3 Gambling Supervisor ($50,000)

With a salary of around $50,000 a year, pursuing a career as a gambling supervisor is no risk. You don’t need any previous experience to land a job at a casino; you just have to be a people person in every sense of the term. A gambling supervisor has to plan the casino’s parties and events, has to have an extensive knowledge of the game rules and explaining it to those who don’t, and addressing all issues and concerns that patrons of the casino may have. Throughout the night, the gambling supervisor walks around the room, overseeing the games, and making sure all the stations and workers are doing their job. Every casino needs a few gambling supervisors, and there are many casinos out there. It won’t be difficult to land this job.

2 Illustrator ($60,000)

Via Bigstock Images

An illustrator makes over $60,000 a year, and they’re in high demand by almost every company or business. Designing fonts and images for campaigns pays a lot more than you would think, and you get to showcase your creativity through your work.
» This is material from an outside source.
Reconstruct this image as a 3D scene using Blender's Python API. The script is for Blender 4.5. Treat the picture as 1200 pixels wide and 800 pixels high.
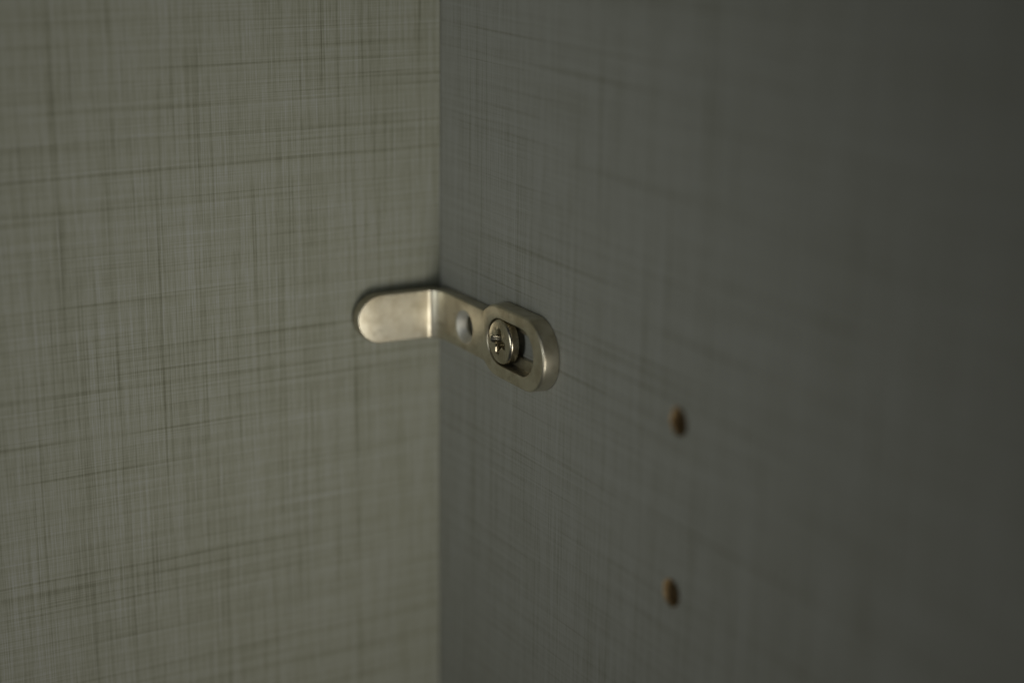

Every children’s book needs pictures, every website needs a design layout, almost everything needs an illustrator and getting jobs through an advertising agency is easy enough, especially the more you build up your portfolio. Your natural artistic talent will only get better in time as well, the more you work the more comfortable you’ll become with your illustrating skills. The hardest part is deciding what you want to specialize in.
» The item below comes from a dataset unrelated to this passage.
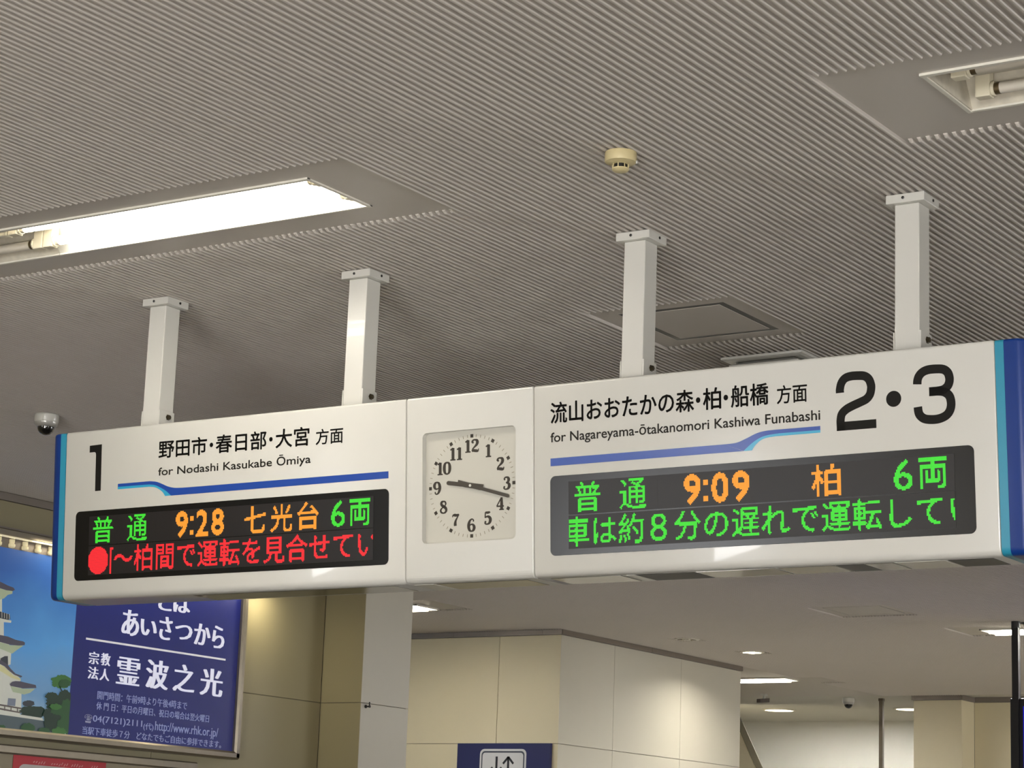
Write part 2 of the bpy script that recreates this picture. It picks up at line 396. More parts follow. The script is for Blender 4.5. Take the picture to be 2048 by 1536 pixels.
# shallow white air outlet
r = empty('air_outlet', (-4.085, 8.17, CEIL-RH), label='shallow white square air outlet just above the right sign panel', cat='vent')
def ringz(h, z): return [(-h, -h, z), (h, -h, z), (h, h, z), (-h, h, z)]
MB().rings([ringz(.18, 0), ringz(.18, -.010), ringz(.165, -.014), ringz(.14, -.014), ringz(.14, -.004)]).build('flange', WHITE, r)
MB().rings([ringz(.10, -.004), ringz(.155, -.030), ringz(.155, -.036), ringz(.10, -.036)]).build('deflector_plate', WHITE, r)

# smoke detector
IV = mat('ivory_plastic', (205, 190, 145), .45)
sd = on_z(1232, 292, CEIL-RH)
r = empty('smoke_detector', (-3.285, 5.515, CEIL-RH), label='round ivory smoke detector on the ribbed ceiling above the third post', cat='detector')
MB().lathe((0, 0, 0), [(.046, 0), (.047, -.006), (.047, -.026), (.045, -.030), (.030, -.034), (.026, -.036)], 40).build('base', IV, r, smooth=True)
MB().lathe((0, 0, 0), [(.019, -.034), (.019, -.050)], 24).build('sensing_chamber', BLACK, r)
MB().lathe((0, 0, 0), [(.0255, -.0485), (.0255, -.052), (.021, -.057), (.012, -.060)], 32).build('cap', IV, r, smooth=True)
for k in range(8):
    a = 2*PI*k/8+.25; c, s = math.cos(a), math.sin(a)
    MB().add([(c*.0245-s*w+c*d, s*.0245+c*w+s*d, z) for z in (-.035, -.0495) for w, d in ((-.0013, -.0015), (.0013, -.0015), (.0013, .0012), (-.0013, .0012))],
             [(0, 1, 2, 3), (7, 6, 5, 4), (0, 4, 5, 1), (1, 5, 6, 2), (2, 6, 7, 3), (3, 7, 4, 0)]).build('cage_bar', IV, r)
MB().lathe((.047, .012, -.028), [(.0025, 0), (.0025, -.008)], 10).build('indicator_lamp', WHITE, r)

# dome cameras
SMOKED = mat('smoked_dome', (12, 12, 13), .08, noise=0, coat=1)
def dome(loc, s, label, name='dome_camera'):
    r = empty(name, loc, label=label, cat='camera')
    MB().lathe((0, 0, 0), [(.054*s, 0), (.058*s, -.004*s), (.058*s, -.034*s), (.055*s, -.040*s)], 40).build('mount', WHITE, r, smooth=True)
    MB().lathe((0, 0, 0), [(.055*s, -.040*s), (.053*s, -.052*s), (.046*s, -.060*s), (.041*s, -.062*s)], 40).build('trim_ring', mat('silver_ring', (190, 188, 184), .3, .4), r, smooth=True)
    MB().lathe((0, 0, -.060*s), [(.041*s*math.cos(a), -.041*s*math.sin(a)) for a in [PI/2*i/9 for i in range(9)]]+[(.002*s, -.041*s)], 40).build('dome', SMOKED, r, smooth=True)
    return r
c = on_z(94, 829, CEIL-RH)
dome((c[0], c[1], CEIL-RH), 1.0, 'white dome camera with dark bubble left of the sign, on the ceiling')
c = on_z(1697, 1396, CEIL)
dome((c[0], c[1], CEIL), 1.15, 'small far dome camera left of the thin brown pole')
c = on_z(1528, 1388, CEIL-RH)
r = empty('ceiling_camera', (c[0], c[1], CEIL-RH), label='tiny bracket camera on the far ceiling above the round downlight', cat='camera')
MB().box(-.03, .03, -.03, .03, -.02, 0).box(-.01, .01, -.01, .01, -.06, -.02).build('bracket', WHITE, r)
MB().rings([[(x-.03, -.07, z-.08) for x, z in ((-.022, -.02), (.022, -.02), (.022, .02), (-.022, .02))], [(x+.02, .05, z-.065) for x, z in ((-.024, -.022), (.024, -.022), (.024, .022), (-.024, .022))]]).build('camera_body', mat('dark_camera', (70, 62, 55), .5), r)

# ------------------------------------------------------------------ the hanging sign
TH = math.atan(.069)
O = np.array([-6.05, 6.155, 1.5795+EYE])
DN = np.array([0, math.sin(TH), -math.cos(TH)])
OUT = np.array([0, -math.cos(TH), -math.sin(TH)])
SM = Matrix(((1, -DN[0], OUT[0], O[0]), (0, -DN[1], OUT[1], O[1]), (0, -DN[2], OUT[2], O[2]), (0, 0, 0, 1)))
sign = empty('hanging_sign', label='long white hanging train departure sign with clock and two dot-matrix displays', cat='sign')
sign.matrix_world = SM
# section of the case in world (y, z), symmetric about the posts, then in the sign's own axes
YC = 6.300
CBOT = 6.198
def case_section(r_top=.010, r_bot=.024):
    c = [(6.155, 3.1795), (2*YC-6.155, 3.1795), (2*YC-6.198, 2.5545), (6.198, 2.5545)]
    rad = [r_top, r_top, r_bot, r_bot]; out = []
    for i, (p, r) in enumerate(zip(c, rad)):
        p = np.array(p); a = np.array(c[i-1]); b = np.array(c[(i+1) % 4])
        da = (a-p)/np.linalg.norm(a-p); db = (b-p)/np.linalg.norm(b-p)
        p0, p1 = p+da*r, p+db*r
        for k in range(7):
            t = k/6; out.append((1-t)**2*p0+2*t*(1-t)*p+t*t*p1)
    return out
SEC = case_section()
CY, CZ = YC, 2.867
SI = SM.inverted()
def ring_at(u, inset=0., inz=None):
    """the section at u; inset shrinks it in y (and inz in z)"""
    inz = inset if inz is None else inz; pts = []
    for y, z in SEC:
        fy = (abs(y-CY)-inset)/max(abs(y-CY), 1e-6); fz = (abs(z-CZ)-inz)/max(abs(z-CZ), 1e-6)
        q = SI @ Vector((O[0]+u, CY+(y-CY)*fy, CZ+(z-CZ)*fz)); pts.append((q.x, q.y, q.z))
    return pts
def case(name, u0, u1, m, b=.005):
    mb = MB().rings([ring_at(u0, b), ring_at(u0+b*.3, b*.3), ring_at(u0+b, 0), ring_at(u1-b, 0), ring_at(u1-b*.3, b*.3), ring_at(u1, b)])
    return mb.build(name, m, sign, smooth=True)
U1, U2, U3 = 1.566, 2.076, 3.656
pL = case('display_panel', 0, U1-.001, WHITE)
pC = case('clock_panel', U1+.001, U2-.001, WHITE)
pR = case('display_panel', U2+.001, U3, WHITE)
BLUE = mat('blue_end_cap', (12, 52, 126), .30, noise=.02, spec=.4); LBLUE = mat('light_blue_stripe', (44, 142, 172), .3, noise=.02)
for s, ue in ((-1, 0), (1, U3)):
    ec = empty('end_cap'); ec.parent = sign
    a = ue+s*.0015
    MB().rings([ring_at(a, .001), ring_at(a+s*.0265, .0005)] if s > 0 else [ring_at(a+s*.0265, .0005), ring_at(a, .001)]).build('light_blue_band', LBLUE, ec, smooth=True)
    a += s*.027; R = .045; rs = [ring_at(a, .0005)]; b = a+s*(.010 if s < 0 else .030); rs.append(ring_at(b, .0005))
    for k in range(1, 9):
        t = PI/2*k/8; rs.append(ring_at(b+s*R*math.sin(t), .0005+R*(1-math.cos(t)), .0005+.010*(1-math.cos(t))))
    if s < 0: rs = rs[::-1]
    MB().rings(rs).build('blue_cap', BLUE, ec, smooth=True)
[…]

1 Bomb Disposal Diver ($100,000)

Via en.wikipedia.org

Someone needs to explore the ocean floor in search of unexploded bombs, grenades, and landmines. Bomb disposal divers can make up to $100,000 a year, and usually only work for 6 out of 12 months. You can get free training in the navy to be certified to dive and dispose of bombs. If you don’t want to do it through the navy, the cost of the courses to get your certification is around $15,000. A lot of time has to be put in before you’ll be able to become a diver, but the job itself is rewarding, and not just because it pays well. You’re trained to stay calm in stressful situations, safely recovering or disposing of bombs that have been sitting on the ocean floor for years. You’re creating a safer ocean and a safer world.